Ruben Östlund’s The Square necessarily took the fictional route in order to have wicked fun at the expense of the great cultural institution. But “official” accounts don’t have to be a dead loss: The Opera House, commissioned to mark the 50th anniversary of New York’s Metropolitan Opera setting up shop at the Lincoln Center for the Performing Arts, joins 2014’s The Great Museum as a documentary with pressing questions about the place and weight of culture in modern society.

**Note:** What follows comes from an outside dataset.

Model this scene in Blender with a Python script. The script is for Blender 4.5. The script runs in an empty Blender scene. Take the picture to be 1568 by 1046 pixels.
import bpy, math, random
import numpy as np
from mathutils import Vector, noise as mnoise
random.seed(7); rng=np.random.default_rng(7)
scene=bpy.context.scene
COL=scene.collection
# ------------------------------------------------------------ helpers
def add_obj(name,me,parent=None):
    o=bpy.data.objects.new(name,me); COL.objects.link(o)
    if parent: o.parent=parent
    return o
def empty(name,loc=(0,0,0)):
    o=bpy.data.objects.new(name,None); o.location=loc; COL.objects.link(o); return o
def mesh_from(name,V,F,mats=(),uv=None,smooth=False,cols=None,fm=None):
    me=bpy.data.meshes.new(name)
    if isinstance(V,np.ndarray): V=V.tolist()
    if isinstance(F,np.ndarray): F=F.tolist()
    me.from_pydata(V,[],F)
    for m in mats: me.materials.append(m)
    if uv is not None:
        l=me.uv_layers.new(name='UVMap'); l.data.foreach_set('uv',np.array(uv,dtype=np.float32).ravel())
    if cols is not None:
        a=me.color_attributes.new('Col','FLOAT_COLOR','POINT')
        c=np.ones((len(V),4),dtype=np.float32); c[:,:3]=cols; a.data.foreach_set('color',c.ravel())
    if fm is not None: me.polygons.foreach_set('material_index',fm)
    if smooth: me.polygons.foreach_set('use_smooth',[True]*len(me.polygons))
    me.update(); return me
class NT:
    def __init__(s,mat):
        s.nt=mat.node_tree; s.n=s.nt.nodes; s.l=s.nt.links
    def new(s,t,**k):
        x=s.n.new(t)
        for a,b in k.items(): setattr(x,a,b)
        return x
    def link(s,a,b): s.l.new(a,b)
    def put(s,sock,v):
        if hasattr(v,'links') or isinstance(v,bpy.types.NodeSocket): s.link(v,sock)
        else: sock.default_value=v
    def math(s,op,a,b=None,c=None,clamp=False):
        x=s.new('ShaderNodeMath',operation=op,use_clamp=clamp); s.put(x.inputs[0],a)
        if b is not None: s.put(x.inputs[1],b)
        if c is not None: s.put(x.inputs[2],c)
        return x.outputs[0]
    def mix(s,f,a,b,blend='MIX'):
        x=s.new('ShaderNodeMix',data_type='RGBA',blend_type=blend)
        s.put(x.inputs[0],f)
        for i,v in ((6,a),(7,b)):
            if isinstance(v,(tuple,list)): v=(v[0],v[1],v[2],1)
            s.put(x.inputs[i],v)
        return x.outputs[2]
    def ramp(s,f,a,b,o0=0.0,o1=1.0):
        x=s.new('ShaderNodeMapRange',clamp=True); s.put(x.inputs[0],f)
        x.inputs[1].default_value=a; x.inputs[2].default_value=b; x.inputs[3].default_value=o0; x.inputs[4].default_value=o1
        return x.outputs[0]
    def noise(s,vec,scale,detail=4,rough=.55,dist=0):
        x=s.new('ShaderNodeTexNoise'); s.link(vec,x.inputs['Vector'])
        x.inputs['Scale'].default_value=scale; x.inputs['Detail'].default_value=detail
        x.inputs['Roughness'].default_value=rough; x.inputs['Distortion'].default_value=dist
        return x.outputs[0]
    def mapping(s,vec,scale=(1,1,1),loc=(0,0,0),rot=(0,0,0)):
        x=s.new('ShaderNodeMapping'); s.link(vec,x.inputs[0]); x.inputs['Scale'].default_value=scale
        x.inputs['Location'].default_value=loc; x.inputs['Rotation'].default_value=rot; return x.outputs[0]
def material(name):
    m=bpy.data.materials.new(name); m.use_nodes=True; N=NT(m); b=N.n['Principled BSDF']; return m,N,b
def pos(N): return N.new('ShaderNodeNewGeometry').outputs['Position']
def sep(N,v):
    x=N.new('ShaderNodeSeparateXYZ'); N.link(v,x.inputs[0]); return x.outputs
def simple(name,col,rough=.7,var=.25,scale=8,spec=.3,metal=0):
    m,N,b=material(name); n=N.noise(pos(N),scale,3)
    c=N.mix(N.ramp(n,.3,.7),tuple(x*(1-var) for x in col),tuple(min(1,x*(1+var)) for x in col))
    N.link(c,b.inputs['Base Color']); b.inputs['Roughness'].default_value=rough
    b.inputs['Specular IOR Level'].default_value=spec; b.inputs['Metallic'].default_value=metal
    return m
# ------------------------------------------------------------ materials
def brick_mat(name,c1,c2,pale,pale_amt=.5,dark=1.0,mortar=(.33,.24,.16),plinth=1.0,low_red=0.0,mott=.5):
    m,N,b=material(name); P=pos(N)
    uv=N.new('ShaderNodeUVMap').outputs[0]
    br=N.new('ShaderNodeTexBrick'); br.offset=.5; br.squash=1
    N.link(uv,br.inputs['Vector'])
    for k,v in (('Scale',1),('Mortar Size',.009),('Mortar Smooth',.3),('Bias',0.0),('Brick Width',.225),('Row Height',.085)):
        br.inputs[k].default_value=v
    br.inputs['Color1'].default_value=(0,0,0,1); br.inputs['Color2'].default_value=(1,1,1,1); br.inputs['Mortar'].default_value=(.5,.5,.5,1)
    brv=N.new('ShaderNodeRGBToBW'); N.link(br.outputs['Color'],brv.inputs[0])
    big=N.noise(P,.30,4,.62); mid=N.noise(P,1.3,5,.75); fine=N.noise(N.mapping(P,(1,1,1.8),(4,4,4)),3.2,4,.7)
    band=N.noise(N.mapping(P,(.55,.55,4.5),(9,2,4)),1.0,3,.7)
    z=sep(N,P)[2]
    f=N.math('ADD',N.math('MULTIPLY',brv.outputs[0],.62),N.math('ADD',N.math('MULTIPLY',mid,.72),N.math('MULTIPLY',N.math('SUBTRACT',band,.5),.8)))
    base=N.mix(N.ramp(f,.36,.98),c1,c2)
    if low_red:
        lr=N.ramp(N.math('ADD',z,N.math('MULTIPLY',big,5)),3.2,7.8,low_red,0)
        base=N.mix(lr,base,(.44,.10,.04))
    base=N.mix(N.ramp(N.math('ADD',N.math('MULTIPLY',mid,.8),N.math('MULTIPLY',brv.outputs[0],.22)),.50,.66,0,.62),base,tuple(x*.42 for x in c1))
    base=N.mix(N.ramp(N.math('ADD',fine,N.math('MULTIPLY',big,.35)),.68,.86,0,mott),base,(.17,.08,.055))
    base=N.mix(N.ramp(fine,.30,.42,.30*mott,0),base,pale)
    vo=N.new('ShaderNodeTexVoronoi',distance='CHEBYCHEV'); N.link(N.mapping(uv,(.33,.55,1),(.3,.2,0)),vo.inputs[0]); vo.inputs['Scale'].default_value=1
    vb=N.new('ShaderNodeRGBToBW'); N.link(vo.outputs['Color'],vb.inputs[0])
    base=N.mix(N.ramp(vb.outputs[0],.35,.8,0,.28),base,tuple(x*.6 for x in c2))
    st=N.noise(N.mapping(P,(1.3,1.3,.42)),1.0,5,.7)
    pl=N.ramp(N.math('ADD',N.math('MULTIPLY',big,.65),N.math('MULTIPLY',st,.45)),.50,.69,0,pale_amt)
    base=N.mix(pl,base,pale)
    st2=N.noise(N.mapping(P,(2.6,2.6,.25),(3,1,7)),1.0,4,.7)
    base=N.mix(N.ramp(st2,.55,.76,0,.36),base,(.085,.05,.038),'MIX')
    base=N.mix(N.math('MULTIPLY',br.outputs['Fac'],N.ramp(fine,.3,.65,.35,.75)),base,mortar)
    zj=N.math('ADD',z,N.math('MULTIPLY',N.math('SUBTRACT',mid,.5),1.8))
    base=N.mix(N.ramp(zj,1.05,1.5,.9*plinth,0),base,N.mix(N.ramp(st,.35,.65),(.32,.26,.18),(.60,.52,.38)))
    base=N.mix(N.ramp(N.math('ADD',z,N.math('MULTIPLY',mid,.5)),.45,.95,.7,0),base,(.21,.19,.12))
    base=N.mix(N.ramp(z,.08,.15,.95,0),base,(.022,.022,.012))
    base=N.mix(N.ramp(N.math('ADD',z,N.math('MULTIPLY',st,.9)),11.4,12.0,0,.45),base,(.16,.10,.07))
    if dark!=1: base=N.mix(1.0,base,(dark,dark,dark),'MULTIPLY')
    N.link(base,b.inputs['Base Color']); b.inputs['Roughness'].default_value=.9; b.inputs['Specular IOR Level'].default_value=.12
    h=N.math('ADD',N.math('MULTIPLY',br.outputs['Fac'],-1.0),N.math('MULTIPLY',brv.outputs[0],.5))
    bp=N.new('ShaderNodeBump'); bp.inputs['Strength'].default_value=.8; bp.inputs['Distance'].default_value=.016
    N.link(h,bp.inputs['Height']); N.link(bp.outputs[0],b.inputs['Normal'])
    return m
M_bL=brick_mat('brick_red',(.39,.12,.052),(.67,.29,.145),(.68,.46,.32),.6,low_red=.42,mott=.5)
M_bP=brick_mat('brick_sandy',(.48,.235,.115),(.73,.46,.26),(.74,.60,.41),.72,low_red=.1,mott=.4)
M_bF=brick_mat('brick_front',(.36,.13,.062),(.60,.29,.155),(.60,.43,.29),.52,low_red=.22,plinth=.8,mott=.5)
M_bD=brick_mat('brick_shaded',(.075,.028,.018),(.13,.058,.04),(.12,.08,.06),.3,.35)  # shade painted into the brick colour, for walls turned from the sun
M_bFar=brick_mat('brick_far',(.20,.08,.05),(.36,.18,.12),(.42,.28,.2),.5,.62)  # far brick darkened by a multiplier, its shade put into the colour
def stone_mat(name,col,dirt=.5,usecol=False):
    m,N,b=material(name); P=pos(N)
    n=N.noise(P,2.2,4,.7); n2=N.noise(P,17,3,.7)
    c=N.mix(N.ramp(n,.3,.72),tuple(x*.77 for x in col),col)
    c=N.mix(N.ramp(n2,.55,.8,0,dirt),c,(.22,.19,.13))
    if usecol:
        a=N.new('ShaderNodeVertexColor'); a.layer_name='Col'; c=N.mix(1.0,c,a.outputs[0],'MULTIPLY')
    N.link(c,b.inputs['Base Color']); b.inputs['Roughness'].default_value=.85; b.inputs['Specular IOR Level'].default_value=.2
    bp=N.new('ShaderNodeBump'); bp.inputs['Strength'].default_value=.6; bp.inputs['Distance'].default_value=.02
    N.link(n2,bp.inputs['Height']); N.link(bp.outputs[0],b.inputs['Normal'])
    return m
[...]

Given the ululating Valkyries and moustachioed tenors available, it’s a surprise when The Opera House quickly gets deep into the nuts and bolts of the federal urban renewal plan in the US. Yet it’s here, describing the slum clearance that took place to rehouse the Met in a new cultural quarter, that the film – directed by Grey Gardens’ co-editor Susan Froemke – is at its most cutting. Starting with the beloved but decrepit old Met on 39th and Broadway, it inadvertently becomes a fascinating social history of the West Side – and, to its credit, doesn’t let itself off the hook when it comes to the urban Götterdämmerung the construction unleashed on the neighbourhood’s residents. “We were just like everybody – we were nobody,” laments one Puerto Rican shifted to the South Bronx.